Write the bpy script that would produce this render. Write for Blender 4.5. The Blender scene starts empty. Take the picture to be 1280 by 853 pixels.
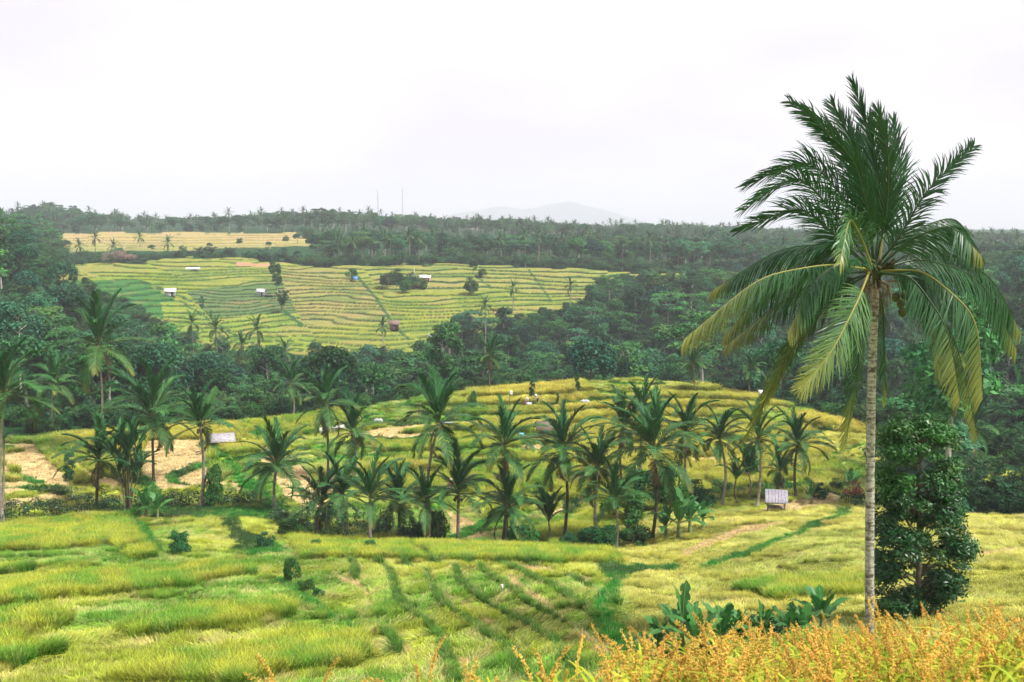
import bpy, math, random
import numpy as np
PI = math.pi
MTN = 9000.0; HAZE = .00025
RNG = np.random.default_rng(7)
random.seed(7)
sc = bpy.context.scene
col = sc.collection
# ------------------------------------------------------------------ camera
F = 1244.0; PITCH = math.atan(141.5 / F)
sp, cp = math.sin(PITCH), math.cos(PITCH)
def at(px, py, Y):
    a = (px - 640) / F; b = -(py - 426.5) / F
    d = np.array([a, cp + b * sp, -sp + b * cp])
    return d * (Y / d[1])
def proj(x, y, z):
    f = y * cp - z * sp
    f = np.where(f < 0.05, 0.05, f)
    u = y * sp + z * cp
    return 640 + F * x / f, 426.5 - F * u / f
# ------------------------------------------------------------------ noise
_T = np.random.default_rng(3).random((256, 256))
def vnoise(x, y):
    xi = np.floor(x).astype(np.int64); yi = np.floor(y).astype(np.int64)
    fx = x - xi; fy = y - yi
    fx = fx * fx * (3 - 2 * fx); fy = fy * fy * (3 - 2 * fy)
    a = _T[xi & 255, yi & 255]; b = _T[(xi + 1) & 255, yi & 255]
    c = _T[xi & 255, (yi + 1) & 255]; d = _T[(xi + 1) & 255, (yi + 1) & 255]
    return (a * (1 - fx) + b * fx) * (1 - fy) + (c * (1 - fx) + d * fx) * fy
def fbm(x, y, o=4):
    s = 0; a = 0.5; t = 0
    for i in range(o):
        s = s + a * vnoise(x + 17.3 * i, y - 9.1 * i); t += a
        x, y = (x * 1.62 - y * 1.18), (x * 1.18 + y * 1.62); a *= 0.5
    return s / t
def smooth(e0, e1, x):
    t = np.clip((x - e0) / (e1 - e0), 0, 1); return t * t * (3 - 2 * t)
# ------------------------------------------------------------------ terrain
ctrl = []
def CP(*rows):
    for px, py, Y in rows: ctrl.append(at(px, py, Y))
def CX(*rows):
    for p in rows: ctrl.append(np.array(p, float))
# hillside terrace the camera stands on
CX((0, .6, -2.9), (-1.5, 1, -3.05), (2, 1, -2.75), (0, 3, -2.95), (2, 3, -2.8), (-2, 3, -3.2), (4, 3, -2.7),
   (0, 4.6, -2.98), (2.1, 4.6, -2.78), (3.4, 5, -2.8), (-1.3, 4.4, -3.1), (-2.6, 4.2, -3.5), (-5, 3, -3.8), (7, 4, -2.7), (6, 6.3, -3.0),
   (0, 5.6, -3.3), (-3, 5.5, -4.2), (3, 6.2, -3.2), (9, 9, -4.6),
   (0, 8, -5.2), (-3.5, 8, -5.6), (3.5, 8.2, -4.7), (0, 15, -8.9), (-8, 15, -9.2), (7, 15, -8.6),
   (0, 22, -12), (-12, 22, -12.4), (11, 22, -11.0), (0, -6, -2.6), (5, -4, -2.4), (-6, -4, -3.2), (0, -30, -1), (30, -20, -2), (-30, -20, -4),
   (0, -150, 6), (150, -60, 2), (-150, -60, -4), (0, -900, 30), (900, -300, 10), (-900, -300, 10), (0, -3500, 20),
   (-3500, 0, 0), (3500, 0, 0), (-3000, 3000, 2), (3000, 3000, -12), (0, 4200, -6), (1200, 4100, -8), (-1200, 4100, -4), (0, 6500, -6), (-2500, 6000, -6), (2500, 6000, -10), (0, 10500, -6), (-5000, 9000, -6), (5000, 9000, -10),
   (-60, 40, -17), (-30, 20, -12), (40, 20, -10), (60, 45, -17), (-140, 90, -24), (110, 80, -20),
   (-250, 180, -20), (230, 160, -34), (-420, 350, 2), (420, 380, -22), (-700, 700, 8), (700, 800, -10))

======

What is expected — Word for word, quote the full listing, omitting every picture.

Answer to the problem —
Write the bpy script that would produce this render. Write for Blender 4.5. The Blender scene starts empty. Take the picture to be 1280 by 853 pixels.
import bpy, math, random
import numpy as np
PI = math.pi
MTN = 9000.0; HAZE = .00025
RNG = np.random.default_rng(7)
random.seed(7)
sc = bpy.context.scene
col = sc.collection
# ------------------------------------------------------------------ camera
F = 1244.0; PITCH = math.atan(141.5 / F)
sp, cp = math.sin(PITCH), math.cos(PITCH)
def at(px, py, Y):
    a = (px - 640) / F; b = -(py - 426.5) / F
    d = np.array([a, cp + b * sp, -sp + b * cp])
    return d * (Y / d[1])
def proj(x, y, z):
    f = y * cp - z * sp
    f = np.where(f < 0.05, 0.05, f)
    u = y * sp + z * cp
    return 640 + F * x / f, 426.5 - F * u / f
# ------------------------------------------------------------------ noise
_T = np.random.default_rng(3).random((256, 256))
def vnoise(x, y):
    xi = np.floor(x).astype(np.int64); yi = np.floor(y).astype(np.int64)
    fx = x - xi; fy = y - yi
    fx = fx * fx * (3 - 2 * fx); fy = fy * fy * (3 - 2 * fy)
    a = _T[xi & 255, yi & 255]; b = _T[(xi + 1) & 255, yi & 255]
    c = _T[xi & 255, (yi + 1) & 255]; d = _T[(xi + 1) & 255, (yi + 1) & 255]
    return (a * (1 - fx) + b * fx) * (1 - fy) + (c * (1 - fx) + d * fx) * fy
def fbm(x, y, o=4):
    s = 0; a = 0.5; t = 0
    for i in range(o):
        s = s + a * vnoise(x + 17.3 * i, y - 9.1 * i); t += a
        x, y = (x * 1.62 - y * 1.18), (x * 1.18 + y * 1.62); a *= 0.5
    return s / t
def smooth(e0, e1, x):
    t = np.clip((x - e0) / (e1 - e0), 0, 1); return t * t * (3 - 2 * t)
# ------------------------------------------------------------------ terrain
ctrl = []
def CP(*rows):
    for px, py, Y in rows: ctrl.append(at(px, py, Y))
def CX(*rows):
    for p in rows: ctrl.append(np.array(p, float))
# hillside terrace the camera stands on
CX((0, .6, -2.9), (-1.5, 1, -3.05), (2, 1, -2.75), (0, 3, -2.95), (2, 3, -2.8), (-2, 3, -3.2), (4, 3, -2.7),
   (0, 4.6, -2.98), (2.1, 4.6, -2.78), (3.4, 5, -2.8), (-1.3, 4.4, -3.1), (-2.6, 4.2, -3.5), (-5, 3, -3.8), (7, 4, -2.7), (6, 6.3, -3.0),
   (0, 5.6, -3.3), (-3, 5.5, -4.2), (3, 6.2, -3.2), (9, 9, -4.6),
   (0, 8, -5.2), (-3.5, 8, -5.6), (3.5, 8.2, -4.7), (0, 15, -8.9), (-8, 15, -9.2), (7, 15, -8.6),
   (0, 22, -12), (-12, 22, -12.4), (11, 22, -11.0), (0, -6, -2.6), (5, -4, -2.4), (-6, -4, -3.2), (0, -30, -1), (30, -20, -2), (-30, -20, -4),
   (0, -150, 6), (150, -60, 2), (-150, -60, -4), (0, -900, 30), (900, -300, 10), (-900, -300, 10), (0, -3500, 20),
   (-3500, 0, 0), (3500, 0, 0), (-3000, 3000, 2), (3000, 3000, -12), (0, 4200, -6), (1200, 4100, -8), (-1200, 4100, -4), (0, 6500, -6), (-2500, 6000, -6), (2500, 6000, -10), (0, 10500, -6), (-5000, 9000, -6), (5000, 9000, -10),
   (-60, 40, -17), (-30, 20, -12), (40, 20, -10), (60, 45, -17), (-140, 90, -24), (110, 80, -20),
   (-250, 180, -20), (230, 160, -34), (-420, 350, 2), (420, 380, -22), (-700, 700, 8), (700, 800, -10))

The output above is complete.